Beaucoup de pays, au cours des toutes dernières années, ont entrepris une remise à plat, souvent drastique, de leur dispositif de défense. Pour être plus mobiles, plus efficaces et plus légères, beaucoup de forces ont été professionnalisées. On s'aperçoit cependant que, sauf à réduire fortement les capacités, cette voie offre peu de possibilités d'économies. Il a donc fallu rechercher d'autres pistes ont été explorées au niveau des dépenses d'investissement. L'une des premières a été l'abandon de l'approche étatique de type "arsenal" qui a longtemps prévalu dans les fabrications d'armements, au profit d'un mode de gestion beaucoup plus proche de celui en vigueur dans l'industrie privée. Si cette démarche a généré de forts gains sur les fabrications, elle a souvent un coût social lourd.

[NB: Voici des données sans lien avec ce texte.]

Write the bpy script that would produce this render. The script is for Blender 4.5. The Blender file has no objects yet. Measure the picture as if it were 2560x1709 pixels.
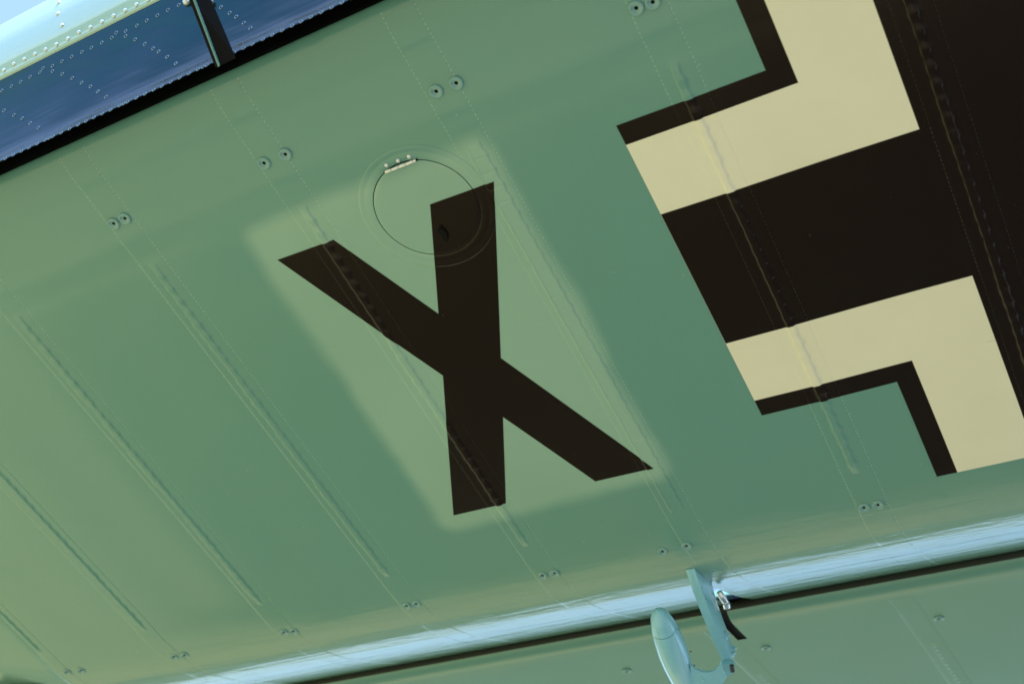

Suivant aussi en cela les démarches du secteur civil, les militaires raisonnent davantage en termes de capacités plutôt qu'en terme de possession de moyens. Cela les amène à recourir à des types de fonctionnement différents, en ayant recours à l'externalisation, sous une forme ou sous une autre, ou à des modalités d'acquisition au travers de montages financiers plus ou moins complexes, sous une forme ou une autre de leasing. C'est ainsi que la Grande Bretagne, qui recourt très volontiers à ce genre de montage et sous-traite depuis longtemps des fonctions comme le remorquage des cibles, externalise désormais une partie du ravitaillement en vol et loue des capacités de transport maritime stratégique. Le risque attaché à ce type de changement est celui de ne pas disposer des moyens requis en temps de crise, ne serait-ce que parce que l'opinion publique s'opposerait à l'action décidée par le gouvernement.

On s'oriente aussi, et cela est particulièrement visible dans l'Europe de la Défense, vers une mutualisation des capacités, mise en commun de moyens au sein de groupes de pays bénéficiant de droits de tirage, y compris au travers de compensations triangulaires. Le risque est aussi de voir ces moyens soit être refusés si le détenteur des moyens s'oppose à l'utilisation qui pourrait en être faite, soit être insuffisante si l'ensemble des détenteurs se retrouve confrontés à la même crise de grande ampleur.


[1] Etats Unis 470.000 terre, 370.000 marine, 350.000 air, Européens de l’OTAN 1.600.000 terre, 330.000 marine, 460.000 air.